Sun leaped above the horizon, and
began shooting his fiery arrows at the boat, and at our unfortunate
heads. Persecuting us from one place to another, he banished us,
at last, even from under a huge rock hanging over the water. There
was literally no place where we could seek salvation. The snow-white
marble beauties became golden red, pouring fire-sparks into the river,
heating the sand and blinding our eyes.
No wonder that legend supposes in them something between the abode
and the incarnation of Kali, the fiercest of all the goddesses of
the Hindu pantheon.
For many Yugas this goddess has been engaged in a desperate contest
with her lawful husband Shiva, who, in his shape of Trikutishvara,
a three-headed lingam, has dishonestly claimed the rocks and the
river for his own - the very rocks and the very river over which
Kali presides in person. And this is why people hear dreadful
moaning, coming from under the ground, every time that the hand
of an irresponsible coolie, working by Government orders in
Government quarries, breaks a stone from the white bosom of the
goddess. The unhappy stone-breaker hears the cry and trembles,
and his heart is torn between the expectations of a dreadful
punishment from the bloodthirsty goddess and the fear of his
implacably exacting inspector in case he disobeys his orders.
Kali is the owner of the Marble Rocks, but she is the patroness
of the ex-Thugs as well. Many a lonely traveler has shuddered on
hearing this name; many a bloodless sacrifice has been offered
on the marble altar of Kali.

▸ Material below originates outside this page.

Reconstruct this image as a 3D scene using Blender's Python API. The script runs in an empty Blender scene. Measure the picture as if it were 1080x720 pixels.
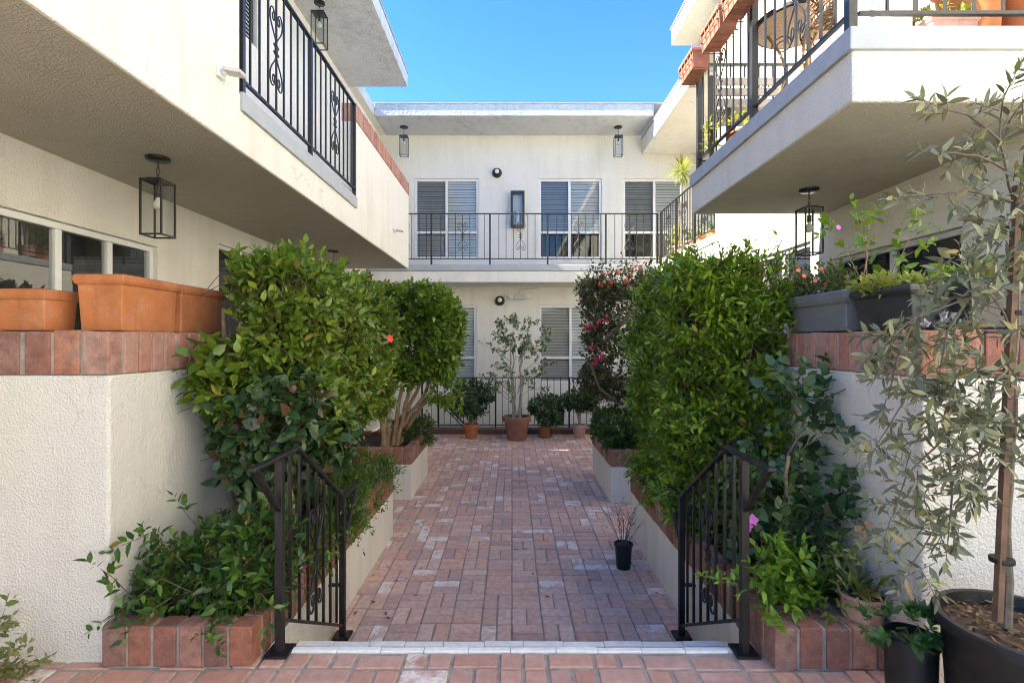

The country is full of horrible tales
about the achievements of the Thugs, accomplished in the honor of
this goddess. These tales are too recent and too fresh in the
popular memory to become as yet mere highly-colored legends.
They are mostly true, and many of them are proved by official
documents of the law courts and inquest commissions.
If England ever leaves India, the perfect suppression of Thugism
will be one of the good memories that will linger in the country
long after her departure. Under this name was practised in India
during two long centuries the craftiest and the worst kind of
homicide. Only after 1840 was it discovered that its aim was
simply robbery and brigandage. The falsely interpreted symbolical
meaning of Kali was nothing but a pretext, otherwise there would
not have been so many Mussulmans amongst her devotees. When they
were caught at last, and had to answer before justice, most of
these knights of the rumal - the handkerchief with which the operation
of strangling was performed - proved to be Mussulmans. The most
illustrious of their leaders were not Hindus, but followers of
the Prophet, the celebrated Ahmed, for instance.